Dutroux himself is serving a life sentence for the kidnap and rape of six young and teenage girls. As well as the two whom Martin starved to death, Dutroux killed two others.
Judges at the federal Court of Cassation in Brussels rejected the two appeals against Martin's conditional release - one led by the father of one of the victims and another by prosecutors.
Martin is now expected to move to the Clarisse convent in Malonne near Namur in southern Belgium, where nuns have agreed to take her in.
She will be free to come and go as she pleases, but under the supervision of nuns and probation workers.
She has been ordered to "keep her distance" from relatives of the victims and will not be allowed to speak to the media about her crimes.
The case generates huge anger in Belgium, says the BBC's Matthew Price in Brussels.
It is not only the vicious nature of the crimes, but the incompetence some say characterised the police investigation.
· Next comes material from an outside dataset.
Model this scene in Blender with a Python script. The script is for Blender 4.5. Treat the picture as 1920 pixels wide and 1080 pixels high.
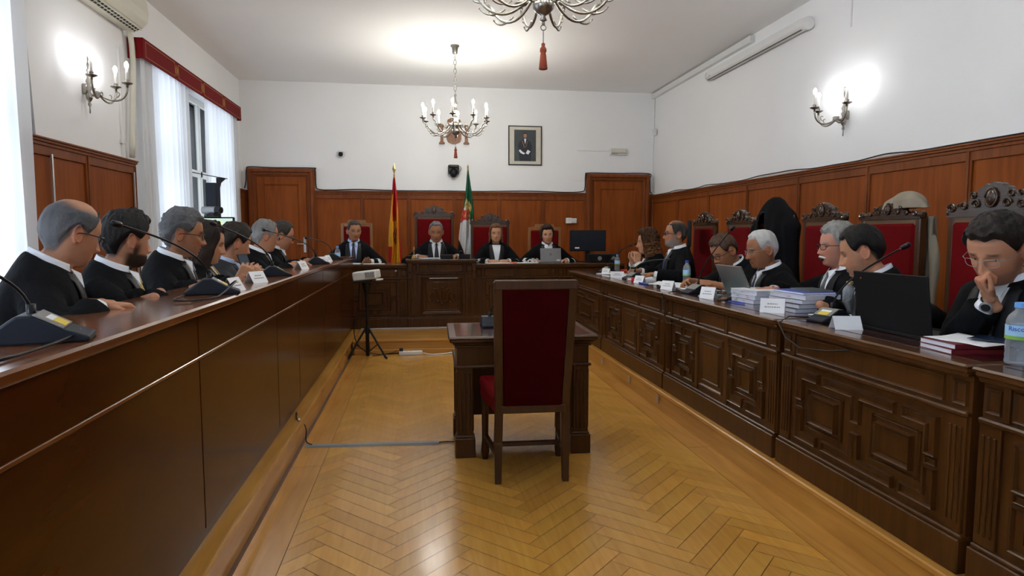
import bpy, bmesh, math, random
import numpy as np
from mathutils import Vector, Matrix, noise
for o in list(bpy.data.objects): bpy.data.objects.remove(o)
PI = math.pi
scene = bpy.context.scene
COL = scene.collection
R = math.radians
rng = random.Random(7)

# ------------------------------------------------------------------ camera
cam_d = bpy.data.cameras.new('camera'); cam = bpy.data.objects.new('camera', cam_d); COL.objects.link(cam)
scene.camera = cam
cam_d.sensor_width = 36; cam_d.lens = 22.5; cam_d.clip_start = .03
rgt = Vector((0.98960405, -0.14381875, 0)).normalized(); fwd = Vector((0.14332197, 0.98618571, -0.08304548)).normalized()
upv = rgt.cross(fwd)
cam.matrix_world = Matrix(((rgt.x, upv.x, -fwd.x, 0), (rgt.y, upv.y, -fwd.y, 0), (rgt.z, upv.z, -fwd.z, 1.29), (0, 0, 0, 1)))

# ------------------------------------------------------------------ view, world, daylight
vs = scene.view_settings
vs.view_transform = 'Standard'; vs.look = 'None'; vs.gamma = 1; vs.use_curve_mapping = False; vs.exposure = 1.12
W = bpy.data.worlds.new('world'); scene.world = W; W.use_nodes = True
W.node_tree.nodes['Background'].inputs[0].default_value = (.55, .65, .8, 1); W.node_tree.nodes['Background'].inputs[1].default_value = .6

def area(name, loc, rot, sx, sy, power, color):
    l = bpy.data.lights.new(name, 'AREA'); l.shape = 'RECTANGLE'; l.size = sx; l.size_y = sy; l.energy = power; l.color = color
    o = bpy.data.objects.new(name, l); COL.objects.link(o); o.location = loc; o.rotation_euler = rot
    return o
SKY = (.74, .86, 1.0)
area('daylight_and_fill', (-3.35, 3.45, 1.8), (0, R(-90), 0), 2.5, 2.4, 66, SKY)
area('daylight_and_fill', (-3.35, 7.2, 1.8), (0, R(-90), 0), 2.5, 1.0, 17, SKY)
area('daylight_and_fill', (-3.35, 8.9, 1.8), (0, R(-90), 0), 2.5, 1.1, 17, SKY)
area('daylight_and_fill', (-3.35, -0.2, 1.8), (0, R(-90), 0), 2.5, 2.2, 300, SKY)  # fill light at an unseen window, set far stronger to brighten the room
BULB = 225.0          # strength of a bulb's envelope
BULBC = (.98, .96, .88)

# ------------------------------------------------------------------ materials
def newmat(name):
    m = bpy.data.materials.new(name); m.use_nodes = True
    return m, m.node_tree, m.node_tree.nodes['Principled BSDF']
def setp(b, **k):
    for n, v in k.items(): b.inputs[n].default_value = v
MC = {}
def plain(name, c, rough=.5, metal=0, noise_amt=.12, scale=8, bump=0, bscale=60, coat=0, spec=.5, sheen=0):
    if name in MC: return MC[name]
    m, nt, b = newmat(name)
    N = nt.nodes; L = nt.links
    tc = N.new('ShaderNodeTexCoord'); ns = N.new('ShaderNodeTexNoise'); ns.inputs['Scale'].default_value = scale; ns.inputs['Detail'].default_value = 4
    L.new(tc.outputs['Object'], ns.inputs['Vector'])
    mx = N.new('ShaderNodeMix'); mx.data_type = 'RGBA'
    mx.inputs[6].default_value = (c[0]*(1-noise_amt), c[1]*(1-noise_amt), c[2]*(1-noise_amt), 1)
    mx.inputs[7].default_value = (min(1, c[0]*(1+noise_amt)), min(1, c[1]*(1+noise_amt)), min(1, c[2]*(1+noise_amt)), 1)
    L.new(ns.outputs['Fac'], mx.inputs[0]); L.new(mx.outputs[2], b.inputs['Base Color'])
    setp(b, Roughness=rough, Metallic=metal); b.inputs['Specular IOR Level'].default_value = spec
    if coat: b.inputs['Coat Weight'].default_value = coat; b.inputs['Coat Roughness'].default_value = .12
    if sheen: b.inputs['Sheen Weight'].default_value = sheen
    if bump:
        n2 = N.new('ShaderNodeTexNoise'); n2.inputs['Scale'].default_value = bscale; n2.inputs['Detail'].default_value = 3
        L.new(tc.outputs['Object'], n2.inputs['Vector'])
        bp = N.new('ShaderNodeBump'); bp.inputs['Strength'].default_value = bump; bp.inputs['Distance'].default_value = .01
        L.new(n2.outputs['Fac'], bp.inputs['Height']); L.new(bp.outputs['Normal'], b.inputs['Normal'])
    MC[name] = m
    return m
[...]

Both Dutroux and Martin were jailed in the 1980s for kidnapping and raping five young girls, but were freed early on good behaviour - only to go on to abduct more young victims.
It was unclear when Martin will go to Malonne, where she will, in the words of her lawyer, seek atonement for her crimes.
But security forces there are reportedly already preparing for her arrival.
In 10 years' time she will be eligible for full release into the community, according to an earlier court ruling.